Le Nord de Corfou, plus élevé, plus escarpé, plus contrasté, compose la partie qui devrait être la plus fascinante de l’île. Ben oui mais ça, c’était avant ! Avant que les cages à touristes ne sortent de terre, avant que les figuiers, les oliviers ne disparaissent sous les pelleteuses, avant que les sous-œuvres des architectes inaptes ne gangrènent un littoral de carte postale.

Il n’y a que Peroulades que je sortirais du lot, village en fin de vie au bout du quel les falaises dominent en à-pic : la roche blanche, striée de nervures plus sombres, couronnée d’arbustes verts, surplombe un mince trait de plage ocre, balayé par une mer aux mille nuances de vert et de bleu. Nous y sommes allés en fin de journée venteuse qui interdisait la baignade et le site, vide de toute présence humaine, était vraiment magnifique. Un seul café restaurant est installé là-haut, doté d’un promontoire qui permet d’embrasser le panorama à couper le souffle. Pourvu que se maintienne ce respect, totalement inattendu au vu des ravages rencontrés, d’un des derniers coins de nature intact.

Je n’en dirai certes pas autant de Sidari, exemple accablant de dégradation sans limites. Sidari est une baie, avec plages de sable et eaux limpides, dont il ne reste aucun mètre carré non construit : béton, baraquements bien vilains, piscines, sono, bar, pintes au litre, matchs du championnat anglais retransmis à fond, tout ce bazar au rabais va, de plus, très mal vieillir. Ce chancre ultra-touristique vient souiller une suite de petites falaises blondes érodées, sculptées, découpées, qui semblent s’avancer sur le turquoise de la mer, comme des bras. Elles dessinent des petites criques protégées où il ferait bon paresser en silence. Impossible, car les hôtels ont envahi jusque très loin les saillies rocheuses et déversent leurs décibels. J’ai un peu de mal à comprendre alors le plaisir que l’on peut prendre à s’imbriquer comme des sardines, et ce dès le mois de mai, dans un espace défiguré. Mais visiblement, les tours operator britanniques font le plein !

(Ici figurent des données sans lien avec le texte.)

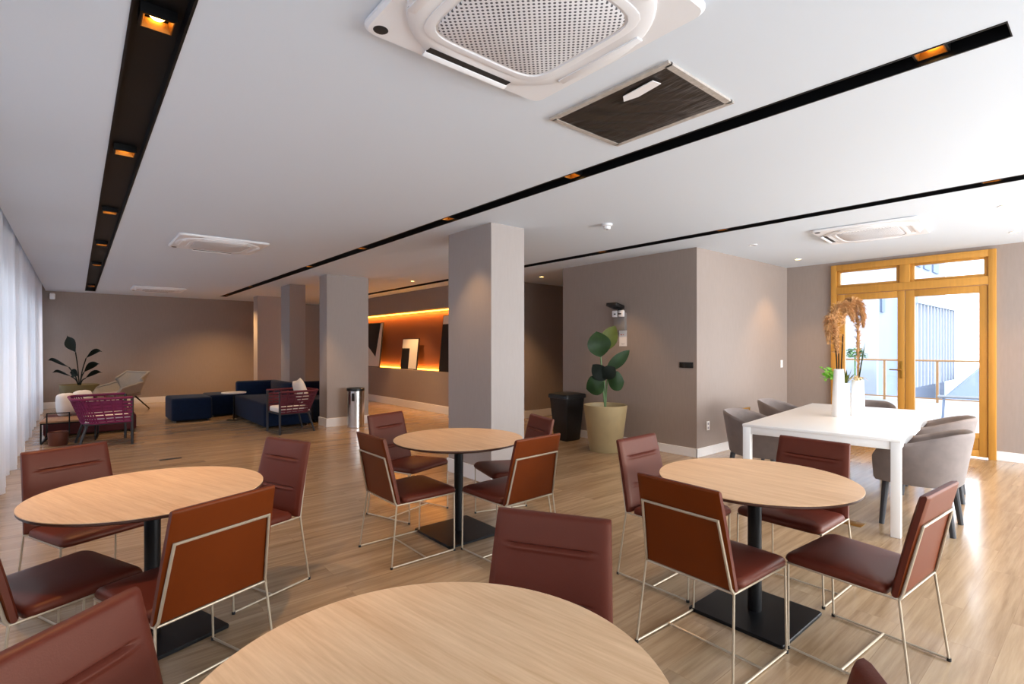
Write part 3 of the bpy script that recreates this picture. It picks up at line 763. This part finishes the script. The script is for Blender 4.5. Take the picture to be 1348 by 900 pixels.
# emergency light, paper notice, plates
t = thing('emergency_light', 'grey wall-mounted emergency light with two white lamps under a black cap', 'emergency light', (6.2, 4.82, 1.95))
MB().box((-.03, 0, -.13), (.06, .20, .26), bev=.006).build('housing', 'grey_box', t)
for s in (-1, 1):
    b = MB().box((-.075, s*.058, -.015), (.05, .082, .095), bev=.008); b.build('lamp_head', 'paper', t)
    MB().box((-.102, s*.045, -.02), (.006, .035+.02*(s < 0), .018), bev=.002).build('lens', 'black_plastic', t)
cpm = MB().box((-.12, .02, .10), (.20, .19, .05), bev=.008, rot=Matrix.Rotation(.22, 3, 'Y')); cpm.build('cap', 'black_plastic', t)
MB().box((-.03, 0, .06), (.05, .06, .06), bev=.004).build('neck', 'black_plastic', t)
t = thing('wall_notice', 'small white paper notice pinned on the wall below the emergency light', 'sign', (6.2, 4.79, 1.57))
MB().box((-.003, 0, 0), (.004, .135, .23)).build('sheet', 'paper', t, smooth=0)
b = MB(); b.box((-.0056, .03, .055), (.001, .03, .012)); b.box((-.0056, -.01, .055), (.001, .02, .010)); b.build('print_mark', 'orange_ink', t, smooth=0)
b = MB(); [b.box((-.0056, 0, -.075-.012*k), (.001, .07-.02*k, .004)) for k in range(2)]; b.build('print_line', 'grey_ink', t, smooth=0)
MB().bb(-.008, -.001, -.068, .068, .085, .118).build('top_strip', 'white_lacquer', t, smooth=0)
t = thing('wall_plate', 'black horizontal wall plate near the outer wall corner', 'wall plate', (6.2, 3.75, 1.205))
MB().box((-.006, 0, 0), (.012, .20, .075), bev=.003).build('plate', 'black_plastic', t); b = MB(); [b.box((-.0125, -.05+.05*k, 0), (.003, .04, .05), bev=.001) for k in range(3)]; b.build('button', 'dark_slot', t)
t = thing('wall_outlet', 'white double wall outlet low on the pale wall near the corner', 'outlet', (6.47, 3.6, .39))
MB().box((0, -.005, 0), (.07, .010, .12), bev=.003).build('plate', 'white_trim', t); b = MB(); [b.box((0, -.0105, z), (.03, .003, .03), bev=.001) for z in (-.028, .028)]; b.build('socket', 'grey_ink', t)
t = thing('light_switch', 'white light switch on the pale wall beside the terrace corner', 'switch', (8.78, 3.6, 1.17))
MB().box((0, -.005, 0), (.075, .010, .12), bev=.003).build('plate', 'white_trim', t); MB().box((0, -.012, 0), (.04, .006, .07), bev=.002).build('rocker', 'white_lacquer', t)
t = thing('wall_vent', 'small brass louvred vent low on the pale wall behind the tub chairs', 'vent', (7.55, 3.6, .42))
b = MB(); b.bb(-.12, .12, -.012, 0, -.13, -.11); b.bb(-.12, .12, -.012, 0, .11, .13); b.bb(-.12, -.10, -.012, 0, -.13, .13); b.bb(.10, .12, -.012, 0, -.13, .13); b.build('frame', 'brass', t, smooth=0)
for k in range(6): MB().box((0, -.008, -.09+.036*k), (.2, .022, .005), rot=Matrix.Rotation(.6, 3, 'X')).build('slat', 'brass', t, smooth=0)

# ------------------------------------------------------------------ the glowing niche
for z, nm in ((NZ1-.015, 'top'), (NZ0+.012, 'bottom')):
    s = MB(); s.bb(NX+.235, NX+.258, NY0+.03, NY1-.03, z-.012, z+.012)
    tag(s.build('light_strip', 'led_orange', smooth=0), 'orange light strip along the %s of the wall niche' % nm, 'light strip', 'orange light strips in the niche')
LED = (1, .36, .05)
area('niche_strip_top', (NX+.20, (NY0+NY1)/2, NZ1-.035), (.25, 0, -1), NY1-NY0-.1, .03, 30, LED)
area('niche_strip_bottom', (NX+.22, (NY0+NY1)/2, NZ0+.03), (.25, 0, 1), NY1-NY0-.1, .03, 22, LED)
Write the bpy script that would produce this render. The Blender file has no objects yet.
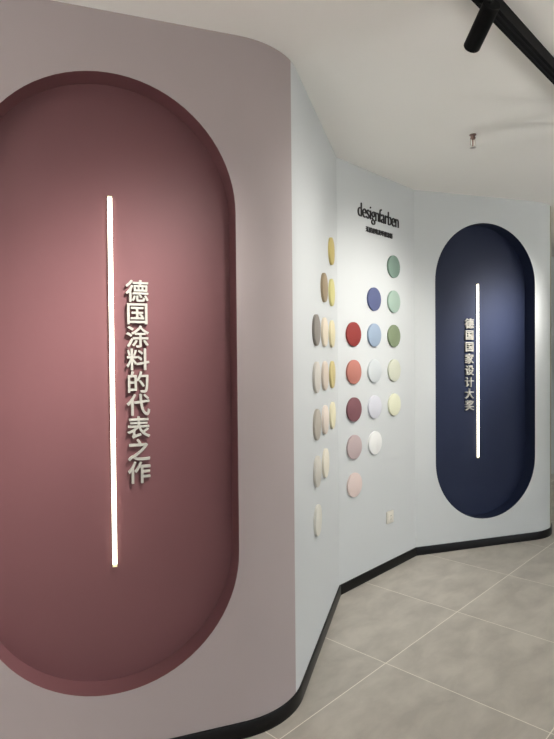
import bpy, bmesh, math, random
from mathutils import Vector, Matrix
C = bpy.context.scene.collection
S = bpy.context.scene
PI = math.pi

# ------------------------------------------------------------------ camera, world, exposure
H_CAM, H = 1.5, 2.756
F_PX, PITCH, ROLL = 566.74, 0.01887, -0.00906
cam = bpy.data.cameras.new('camera')
cam.sensor_fit = 'VERTICAL'; cam.sensor_height = 24.0; cam.sensor_width = 18.0
cam.lens = 24.0 * F_PX / 739.0
cam.clip_start = 0.02
co = bpy.data.objects.new('camera', cam); C.objects.link(co)
_c, _s, _cp, _sp = math.cos(ROLL), math.sin(ROLL), math.cos(PITCH), math.sin(PITCH)
_R = Vector((_c, _s*_sp, _s*_cp)); _U = Vector((-_s, _c*_sp, _c*_cp)); _F = Vector((0, _cp, -_sp))
co.matrix_world = Matrix(((_R.x, _U.x, -_F.x, 0), (_R.y, _U.y, -_F.y, 0), (_R.z, _U.z, -_F.z, H_CAM), (0, 0, 0, 1)))
S.camera = co
w = bpy.data.worlds.new('world'); S.world = w; w.use_nodes = True
S.view_settings.view_transform = 'Standard'; S.view_settings.look = 'None'
S.view_settings.gamma = 1.0; S.view_settings.use_curve_mapping = False
S.view_settings.exposure = 0.0
# light levels (W for the spots, radiance for the glowing faces)
PW_PINK, PW_LOGO, PW_BLUE, PW_SIDE, PW_WALL_FILL = 340, 42, 335, 102, 114
E_UP, E_BAR = 134.0, 4.2
W_HI, W_LO = 1.4, 0.1                                             # daylight let in by the added openings: from above, from below
SPOT_COL = (1.0, 0.96, 0.90)

# ------------------------------------------------------------------ plan of the room (metres)
TH_A, OFF_A = 0.34125, 2.1424
TH_B = 1.30950
BC = Vector((0.3831, 3.5658)); CD = Vector((1.0381, 4.2697))
TH_D = 0.31629
TH_C = math.atan2(CD.y-BC.y, CD.x-BC.x)
GRID = 0.8103
def dirv(t): return Vector((math.cos(t), math.sin(t)))
def nrm(t): return Vector((-math.sin(t), math.cos(t)))          # into the wall, away from the room
DA, NA, DB, NB, DC_, NC, DD, ND = dirv(TH_A), nrm(TH_A), dirv(TH_B), nrm(TH_B), dirv(TH_C), nrm(TH_C), dirv(TH_D), nrm(TH_D)
OB, OC, OD = NB.dot(BC), NC.dot(BC), ND.dot(CD)
def on(th, off, u): return dirv(th)*u + nrm(th)*off
def meet(t1, o1, t2, o2):
    n1, n2 = nrm(t1), nrm(t2); det = n1.x*n2.y - n1.y*n2.x
    return Vector(((o1*n2.y - n1.y*o2)/det, (n1.x*o2 - o1*n2.x)/det))
def arc(P, t1, t2, r, n=48):
    t = r*math.tan((t2-t1)/2); ctr = P - dirv(t1)*t + nrm(t1)*r
    return [ctr - nrm(t1 + (t2-t1)*i/n)*r for i in range(n+1)]
P_AB = meet(TH_A, OFF_A, TH_B, OB)
ARC_AB = arc(P_AB, TH_A, TH_B, 0.3735)
A_LEFT = on(TH_A, OFF_A, -2.3)
P_DE = on(TH_D, OD, 3.642)
ARC_DE = arc(P_DE, TH_D, TH_B, 0.3735)
E_END = ARC_DE[-1] + DB*1.6
def split(pts, ratio):                                           # index where the curve crosses a sight line from the camera
    for i, p in enumerate(pts):
        if p.x/p.y > ratio: return i
    return len(pts)-1
SEAM = split(ARC_AB, 0.0278); SEAM2 = split(ARC_DE, 0.4816)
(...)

Autre haut lieu malmené par le ballet incessant des cars de tourisme, Paléokastritsa, doubles arêtes rocheuses qui dessinent trois baies, cannelées de plages et de criques, aux eaux bleues et vertes de toute beauté. Oui mais, le charme s’évapore devant les marchands du temple qui ruinent l’ambiance : on aurait pu construire de jolies infrastructures pour garder le cachet du lieu, éloigner le parking des bus, garder à distance les boutiques et les restos, protéger un écosystème que l’on devine fragile, non, rentabilité maximum à moindre coût, retour rapide sur investissement à court terme, une mise à sac. Paléokastritsa serait le lieu de résidence du roi Alkinoos, qui recueillit Ulysse et lui fournit un navire pour rejoindre Ithaque. Un parmi d’autres, puisque comme souvent, les fouilles archéologiques n’ont rien donné de probant. La vue, du haut du monastère de la Panagia Théotokos, construit au bout de la plus importante des presqu’îles, est fabuleuse… le monastère en lui-même n’a pas grand intérêt, historique ou culturel, c’est une halte agréable de quelques instants au calme, dans un petit jardin peuplé de chats qui se prélassent sous les rosiers, avant de replonger dans le tumulte.

Si vous reliez ensuite Angélokastro, arrêtez-vous à Lakones (vous ne serez pas les seuls…) : La vision du paysage et des deux écueils de pierre, s’avançant dans cette eau aux teintes sublimes, vaut le détour : Paléokastritsa est bien plus beau, vu d’en haut ! La forteresse d’Angélokastro est un poste de garde du XIIIème siècle, le plus à l’ouest du Despotat d’Épire (un des successeurs de l’empire byzantin affaibli et découpé, sur le territoire qui englobait l’actuelle Albanie et Corfou), qui s’élève sur un rocher, 160 mètres au dessus de la mer. Elle est trapue, courte sur patte, construite comme une vigie qui protégeait l’île des incursions pirates ou turques.